AIM OF THE TASK:
Repeat exactly the lines from the start through the line with "S = bpy.context.scene", both ends included.

-*-

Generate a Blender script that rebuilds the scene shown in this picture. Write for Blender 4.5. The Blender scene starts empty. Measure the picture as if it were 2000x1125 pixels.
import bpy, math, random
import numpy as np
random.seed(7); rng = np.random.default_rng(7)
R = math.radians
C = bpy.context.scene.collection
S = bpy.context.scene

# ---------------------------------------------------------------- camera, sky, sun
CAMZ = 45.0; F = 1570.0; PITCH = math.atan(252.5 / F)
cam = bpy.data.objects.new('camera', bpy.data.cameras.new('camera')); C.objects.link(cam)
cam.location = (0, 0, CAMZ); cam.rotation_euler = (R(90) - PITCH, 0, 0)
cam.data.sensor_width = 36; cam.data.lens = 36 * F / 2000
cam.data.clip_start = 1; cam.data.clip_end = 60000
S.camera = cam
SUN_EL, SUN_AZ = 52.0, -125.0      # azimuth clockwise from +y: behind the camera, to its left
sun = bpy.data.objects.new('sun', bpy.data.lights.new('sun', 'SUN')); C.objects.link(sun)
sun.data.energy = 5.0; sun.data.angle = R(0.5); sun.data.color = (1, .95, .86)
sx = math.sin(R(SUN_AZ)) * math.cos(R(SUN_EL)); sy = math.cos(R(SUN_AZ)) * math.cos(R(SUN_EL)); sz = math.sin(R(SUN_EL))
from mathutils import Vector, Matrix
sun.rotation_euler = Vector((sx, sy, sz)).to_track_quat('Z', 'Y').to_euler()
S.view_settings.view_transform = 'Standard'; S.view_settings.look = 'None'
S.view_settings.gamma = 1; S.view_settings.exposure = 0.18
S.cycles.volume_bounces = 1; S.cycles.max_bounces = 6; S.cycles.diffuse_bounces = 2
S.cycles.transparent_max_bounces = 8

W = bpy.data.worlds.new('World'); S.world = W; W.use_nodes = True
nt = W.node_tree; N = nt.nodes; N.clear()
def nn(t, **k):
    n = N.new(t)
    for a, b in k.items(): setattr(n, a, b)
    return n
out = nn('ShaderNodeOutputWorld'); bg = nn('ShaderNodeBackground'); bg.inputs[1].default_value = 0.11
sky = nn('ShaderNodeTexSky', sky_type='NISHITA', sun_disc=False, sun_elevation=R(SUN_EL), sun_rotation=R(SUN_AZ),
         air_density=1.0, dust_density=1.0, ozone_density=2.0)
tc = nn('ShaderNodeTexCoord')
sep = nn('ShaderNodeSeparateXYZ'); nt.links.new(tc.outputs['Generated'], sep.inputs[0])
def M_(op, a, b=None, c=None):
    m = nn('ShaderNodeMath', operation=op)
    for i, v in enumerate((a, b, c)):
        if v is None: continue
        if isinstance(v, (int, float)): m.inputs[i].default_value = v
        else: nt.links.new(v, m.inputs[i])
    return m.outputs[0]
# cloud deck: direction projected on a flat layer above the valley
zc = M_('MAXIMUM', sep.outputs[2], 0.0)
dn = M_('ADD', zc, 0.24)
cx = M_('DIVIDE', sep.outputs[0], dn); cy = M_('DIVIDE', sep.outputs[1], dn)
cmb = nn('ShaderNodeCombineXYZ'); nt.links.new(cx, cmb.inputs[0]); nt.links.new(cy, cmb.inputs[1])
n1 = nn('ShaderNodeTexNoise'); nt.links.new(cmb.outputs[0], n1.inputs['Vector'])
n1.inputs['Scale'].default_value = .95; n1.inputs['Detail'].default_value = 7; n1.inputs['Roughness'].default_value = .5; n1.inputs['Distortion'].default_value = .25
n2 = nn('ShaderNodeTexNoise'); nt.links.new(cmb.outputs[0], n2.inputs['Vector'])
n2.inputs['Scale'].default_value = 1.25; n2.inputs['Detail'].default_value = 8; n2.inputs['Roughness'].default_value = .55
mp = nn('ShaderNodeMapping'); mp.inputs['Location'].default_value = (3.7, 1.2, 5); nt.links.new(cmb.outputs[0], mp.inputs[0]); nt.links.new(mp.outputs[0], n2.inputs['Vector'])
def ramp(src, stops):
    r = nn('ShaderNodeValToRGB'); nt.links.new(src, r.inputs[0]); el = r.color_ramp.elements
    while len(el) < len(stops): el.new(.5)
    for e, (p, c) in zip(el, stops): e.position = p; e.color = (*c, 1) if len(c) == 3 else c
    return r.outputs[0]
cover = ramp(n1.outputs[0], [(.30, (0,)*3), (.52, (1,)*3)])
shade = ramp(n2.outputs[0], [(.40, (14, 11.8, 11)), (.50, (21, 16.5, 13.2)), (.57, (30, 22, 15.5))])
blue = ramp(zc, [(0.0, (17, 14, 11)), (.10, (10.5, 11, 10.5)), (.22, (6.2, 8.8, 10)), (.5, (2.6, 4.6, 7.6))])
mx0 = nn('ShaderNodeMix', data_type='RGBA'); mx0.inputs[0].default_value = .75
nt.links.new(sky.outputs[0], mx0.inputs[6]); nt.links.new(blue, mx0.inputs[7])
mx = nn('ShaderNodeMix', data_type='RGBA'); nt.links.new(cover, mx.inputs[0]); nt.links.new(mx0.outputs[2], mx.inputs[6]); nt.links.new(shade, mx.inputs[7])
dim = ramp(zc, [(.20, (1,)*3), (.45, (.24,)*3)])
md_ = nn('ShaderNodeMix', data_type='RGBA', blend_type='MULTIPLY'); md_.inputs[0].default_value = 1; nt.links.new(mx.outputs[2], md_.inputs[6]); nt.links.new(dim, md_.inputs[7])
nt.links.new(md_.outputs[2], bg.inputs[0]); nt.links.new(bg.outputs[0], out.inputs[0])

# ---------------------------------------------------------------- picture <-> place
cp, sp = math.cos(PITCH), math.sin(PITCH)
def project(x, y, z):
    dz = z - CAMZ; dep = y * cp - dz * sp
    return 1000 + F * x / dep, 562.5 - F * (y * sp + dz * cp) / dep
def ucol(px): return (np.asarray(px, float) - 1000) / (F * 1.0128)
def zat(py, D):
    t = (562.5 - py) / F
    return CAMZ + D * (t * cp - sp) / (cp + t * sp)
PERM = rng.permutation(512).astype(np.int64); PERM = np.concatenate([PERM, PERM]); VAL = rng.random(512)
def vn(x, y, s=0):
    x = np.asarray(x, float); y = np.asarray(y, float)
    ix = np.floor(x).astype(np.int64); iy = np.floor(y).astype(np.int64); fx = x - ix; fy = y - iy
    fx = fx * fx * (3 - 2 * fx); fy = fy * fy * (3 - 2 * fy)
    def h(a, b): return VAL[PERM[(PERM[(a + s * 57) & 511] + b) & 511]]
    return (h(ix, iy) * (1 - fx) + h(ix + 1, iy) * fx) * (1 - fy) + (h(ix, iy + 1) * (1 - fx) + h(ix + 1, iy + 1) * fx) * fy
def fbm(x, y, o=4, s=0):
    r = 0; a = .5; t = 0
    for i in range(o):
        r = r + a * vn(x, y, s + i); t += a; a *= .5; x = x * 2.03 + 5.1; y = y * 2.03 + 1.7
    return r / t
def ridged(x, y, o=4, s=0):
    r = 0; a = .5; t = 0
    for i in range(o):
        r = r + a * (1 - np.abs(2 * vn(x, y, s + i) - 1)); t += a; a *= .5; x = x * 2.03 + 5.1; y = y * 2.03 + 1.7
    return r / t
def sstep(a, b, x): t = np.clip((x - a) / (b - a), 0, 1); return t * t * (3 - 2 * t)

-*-

SOLVED EXERCISE:
Generate a Blender script that rebuilds the scene shown in this picture. Write for Blender 4.5. The Blender scene starts empty. Measure the picture as if it were 2000x1125 pixels.
import bpy, math, random
import numpy as np
random.seed(7); rng = np.random.default_rng(7)
R = math.radians
C = bpy.context.scene.collection
S = bpy.context.scene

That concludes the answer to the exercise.